C'è chi lo chiama hamburtech, l'hamburger del futuro coltivato in laboratorio. Alcuni storcono il naso richiamando l'etica, altri plaudono all'innovazione rappresentata dalla carne sintetica. Fatto sta che presto potremmo vederlo sugli scaffali negli States. Il dipartimento di Agricoltura targato USA e FDA (Food and Drug Administration) hanno mosso un primo step rendendosi disponibili a controllarne la produzione allo scopo di rendere il prodotto fruibile ai consumatori degli Stati Uniti. In una nota sul sito ufficiale della FDA, i due organismi hanno annunciato una esplicita dichiarazione di intenti: “Vogliamo promuovere questi prodotti alimentari innovativi mantenendo i più elevati standard di salute pubblica”.

Secondo quanto si apprende, la Food and Drug si occuperà della regolamentazione di raccolta, conservazione e vera e propria “coltivazione” delle cellule utilizzate nell'ambito della produzione di carne artificiale. Il Dipartimento di Agricoltura, dal canto suo, si occuperà della produzione in senso stretto e dell'etichettatura. Nel comunicato congiunto i due organismi affermano che avverrà una “transizione dalla supervisione della FDA alla USDA durante la fase di raccolta delle cellule”, ascrivendo a un “quadro normativo che sfrutterà le competenze della FDA nella regolamentazione della tecnologia delle colture cellulari e dei biosistemi viventi” la responsabilità della correttezza della filiera, grazie anche all'aiuto dell'USDA stessa per quanto riguarda la produzione di bestiame e pollame per consumo umano.

Carne del futuro: cos'è?

La carne prodotta in laboratorio sfrutta una tecnologia di riproduzione cellulare così complessa che sono pochi, al mondo, in grado di utilizzarla e sfruttarla. È del 2013 la notizia del primo hamburger “coltivato” in vitro: da quel momento i finanziatori hanno investito fortemente sul progetto. L'idea che funge da grimaldello chiama in causa l'etica ambientalista: la produzione di carne artificiale infatti eliminerebbe, secondo i sostenitori, il gravoso impatto ambientale in termini di risorse (Co2, acqua, coltivazioni) della carne coltivata con il metodo tradizionale.

Etica o non etica?

Sono molti gli aspetti controversi destinati a far discutere. Dall'effettivo peso in termini ecologici e di sostenibilità della produzione di carne “tradizionale”, all'utilizzo dell'animale “base” per la produzione dei tessuti clonati.

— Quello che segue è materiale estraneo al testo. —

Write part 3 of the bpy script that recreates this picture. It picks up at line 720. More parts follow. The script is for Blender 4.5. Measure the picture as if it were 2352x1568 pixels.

Secondo alcuni dati l'industria dell'allevamento è responsabile di circa il 15-18% delle emissioni globali, rispetto a un più cospicuo 65-70% derivato dall'impiego di combustibili fossili.

E poi c'è il problema etico: la produzione di “fake meat” si collocherebbe in una zona liminale per gli animalisti. Da una parte lo stop allo sfruttamento intensivo di esseri viventi; dall'altra, tuttavia, l'esigenza persistente di utilizzare una “matrice sacrificale” dalla quale iniziare la produzione cellulare. D'altro canto, sostengono i promotori, la carne sintetica scongiurerebbe tutti i problemi legati alla produzione industriale tradizionale: allevamenti intensivi idrovori, uso massiccio di antibiotici in ambito alimentare (largamente responsabili del fenomeno della antibiotico-resistenza), minore inquinamento su scala globale.

Ad ogni modo, il dado è tratto. Il frame è incorniciato. Non ci resta che assaggiare, o rifiutarci di farlo.